# WRITTEN REQUEST
Copy the lines that follow, keeping every character the same.
..............................
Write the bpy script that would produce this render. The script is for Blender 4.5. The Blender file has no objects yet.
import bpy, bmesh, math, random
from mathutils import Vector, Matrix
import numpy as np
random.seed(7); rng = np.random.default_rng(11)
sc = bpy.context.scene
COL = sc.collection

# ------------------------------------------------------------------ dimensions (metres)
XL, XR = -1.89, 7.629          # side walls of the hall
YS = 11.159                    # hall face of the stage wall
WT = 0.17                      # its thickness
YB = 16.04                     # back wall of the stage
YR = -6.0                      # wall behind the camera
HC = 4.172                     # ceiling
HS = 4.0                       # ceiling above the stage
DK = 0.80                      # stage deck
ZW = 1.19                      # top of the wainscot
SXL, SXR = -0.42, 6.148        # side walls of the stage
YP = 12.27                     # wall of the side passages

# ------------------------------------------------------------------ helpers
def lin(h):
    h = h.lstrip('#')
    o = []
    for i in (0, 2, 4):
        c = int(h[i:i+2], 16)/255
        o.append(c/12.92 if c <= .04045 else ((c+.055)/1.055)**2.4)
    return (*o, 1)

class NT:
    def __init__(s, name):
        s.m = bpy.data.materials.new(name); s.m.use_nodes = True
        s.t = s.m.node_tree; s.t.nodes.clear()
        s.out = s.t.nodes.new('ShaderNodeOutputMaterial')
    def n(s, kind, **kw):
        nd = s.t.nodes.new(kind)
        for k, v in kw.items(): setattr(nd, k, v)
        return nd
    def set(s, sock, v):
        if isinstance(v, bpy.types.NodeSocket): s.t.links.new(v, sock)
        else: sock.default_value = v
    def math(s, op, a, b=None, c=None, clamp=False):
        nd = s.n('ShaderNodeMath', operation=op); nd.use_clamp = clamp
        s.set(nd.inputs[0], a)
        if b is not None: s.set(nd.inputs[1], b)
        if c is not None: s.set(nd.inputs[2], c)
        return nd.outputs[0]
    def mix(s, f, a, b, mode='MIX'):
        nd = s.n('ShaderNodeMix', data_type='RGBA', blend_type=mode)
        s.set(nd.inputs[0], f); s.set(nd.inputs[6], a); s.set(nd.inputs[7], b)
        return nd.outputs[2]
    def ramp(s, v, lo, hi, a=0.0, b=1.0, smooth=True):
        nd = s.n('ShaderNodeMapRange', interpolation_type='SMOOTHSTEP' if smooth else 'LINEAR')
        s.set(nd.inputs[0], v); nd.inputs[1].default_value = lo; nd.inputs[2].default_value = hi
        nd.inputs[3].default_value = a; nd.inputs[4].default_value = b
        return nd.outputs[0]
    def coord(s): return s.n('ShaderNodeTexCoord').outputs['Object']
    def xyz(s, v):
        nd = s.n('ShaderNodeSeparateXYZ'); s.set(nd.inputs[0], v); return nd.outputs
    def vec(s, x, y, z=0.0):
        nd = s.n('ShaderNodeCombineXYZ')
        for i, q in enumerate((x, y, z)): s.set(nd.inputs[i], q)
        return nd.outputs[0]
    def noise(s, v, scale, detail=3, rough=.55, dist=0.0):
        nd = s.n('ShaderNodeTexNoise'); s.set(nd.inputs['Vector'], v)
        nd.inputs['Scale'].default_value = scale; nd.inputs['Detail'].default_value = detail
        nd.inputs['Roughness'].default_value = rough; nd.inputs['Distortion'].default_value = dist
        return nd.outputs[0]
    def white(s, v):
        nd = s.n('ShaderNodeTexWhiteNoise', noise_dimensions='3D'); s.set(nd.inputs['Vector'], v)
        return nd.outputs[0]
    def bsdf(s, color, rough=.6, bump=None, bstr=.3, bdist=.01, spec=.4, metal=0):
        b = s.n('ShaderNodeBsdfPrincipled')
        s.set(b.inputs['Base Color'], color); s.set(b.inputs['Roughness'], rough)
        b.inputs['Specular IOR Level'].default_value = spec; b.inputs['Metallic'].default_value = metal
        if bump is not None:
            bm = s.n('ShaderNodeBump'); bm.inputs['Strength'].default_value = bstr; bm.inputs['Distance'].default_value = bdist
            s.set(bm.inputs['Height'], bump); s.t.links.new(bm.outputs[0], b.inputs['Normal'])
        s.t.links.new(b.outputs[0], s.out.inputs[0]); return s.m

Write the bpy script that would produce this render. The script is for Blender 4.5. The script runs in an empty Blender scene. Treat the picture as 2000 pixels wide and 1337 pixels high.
..............................
# EXERCISE OUTPUT
Write the bpy script that would produce this render. The script is for Blender 4.5. The Blender file has no objects yet.
import bpy, bmesh, math, random
from mathutils import Vector, Matrix
import numpy as np
random.seed(7); rng = np.random.default_rng(11)
sc = bpy.context.scene
COL = sc.collection

# ------------------------------------------------------------------ dimensions (metres)
XL, XR = -1.89, 7.629          # side walls of the hall
YS = 11.159                    # hall face of the stage wall
WT = 0.17                      # its thickness
YB = 16.04                     # back wall of the stage
YR = -6.0                      # wall behind the camera
HC = 4.172                     # ceiling
HS = 4.0                       # ceiling above the stage
DK = 0.80                      # stage deck
ZW = 1.19                      # top of the wainscot
SXL, SXR = -0.42, 6.148        # side walls of the stage
YP = 12.27                     # wall of the side passages

# ------------------------------------------------------------------ helpers
def lin(h):
    h = h.lstrip('#')
    o = []
    for i in (0, 2, 4):
        c = int(h[i:i+2], 16)/255
        o.append(c/12.92 if c <= .04045 else ((c+.055)/1.055)**2.4)
    return (*o, 1)

class NT:
    def __init__(s, name):
        s.m = bpy.data.materials.new(name); s.m.use_nodes = True
        s.t = s.m.node_tree; s.t.nodes.clear()
        s.out = s.t.nodes.new('ShaderNodeOutputMaterial')
    def n(s, kind, **kw):
        nd = s.t.nodes.new(kind)
        for k, v in kw.items(): setattr(nd, k, v)
        return nd
    def set(s, sock, v):
        if isinstance(v, bpy.types.NodeSocket): s.t.links.new(v, sock)
        else: sock.default_value = v
    def math(s, op, a, b=None, c=None, clamp=False):
        nd = s.n('ShaderNodeMath', operation=op); nd.use_clamp = clamp
        s.set(nd.inputs[0], a)
        if b is not None: s.set(nd.inputs[1], b)
        if c is not None: s.set(nd.inputs[2], c)
        return nd.outputs[0]
    def mix(s, f, a, b, mode='MIX'):
        nd = s.n('ShaderNodeMix', data_type='RGBA', blend_type=mode)
        s.set(nd.inputs[0], f); s.set(nd.inputs[6], a); s.set(nd.inputs[7], b)
        return nd.outputs[2]
    def ramp(s, v, lo, hi, a=0.0, b=1.0, smooth=True):
        nd = s.n('ShaderNodeMapRange', interpolation_type='SMOOTHSTEP' if smooth else 'LINEAR')
        s.set(nd.inputs[0], v); nd.inputs[1].default_value = lo; nd.inputs[2].default_value = hi
        nd.inputs[3].default_value = a; nd.inputs[4].default_value = b
        return nd.outputs[0]
    def coord(s): return s.n('ShaderNodeTexCoord').outputs['Object']
    def xyz(s, v):
        nd = s.n('ShaderNodeSeparateXYZ'); s.set(nd.inputs[0], v); return nd.outputs
    def vec(s, x, y, z=0.0):
        nd = s.n('ShaderNodeCombineXYZ')
        for i, q in enumerate((x, y, z)): s.set(nd.inputs[i], q)
        return nd.outputs[0]
    def noise(s, v, scale, detail=3, rough=.55, dist=0.0):
        nd = s.n('ShaderNodeTexNoise'); s.set(nd.inputs['Vector'], v)
        nd.inputs['Scale'].default_value = scale; nd.inputs['Detail'].default_value = detail
        nd.inputs['Roughness'].default_value = rough; nd.inputs['Distortion'].default_value = dist
        return nd.outputs[0]
    def white(s, v):
        nd = s.n('ShaderNodeTexWhiteNoise', noise_dimensions='3D'); s.set(nd.inputs['Vector'], v)
        return nd.outputs[0]
    def bsdf(s, color, rough=.6, bump=None, bstr=.3, bdist=.01, spec=.4, metal=0):
        b = s.n('ShaderNodeBsdfPrincipled')
        s.set(b.inputs['Base Color'], color); s.set(b.inputs['Roughness'], rough)
        b.inputs['Specular IOR Level'].default_value = spec; b.inputs['Metallic'].default_value = metal
        if bump is not None:
            bm = s.n('ShaderNodeBump'); bm.inputs['Strength'].default_value = bstr; bm.inputs['Distance'].default_value = bdist
            s.set(bm.inputs['Height'], bump); s.t.links.new(bm.outputs[0], b.inputs['Normal'])
        s.t.links.new(b.outputs[0], s.out.inputs[0]); return s.m

Write the bpy script that would produce this render. The script is for Blender 4.5. The script runs in an empty Blender scene. Treat the picture as 2000 pixels wide and 1337 pixels high.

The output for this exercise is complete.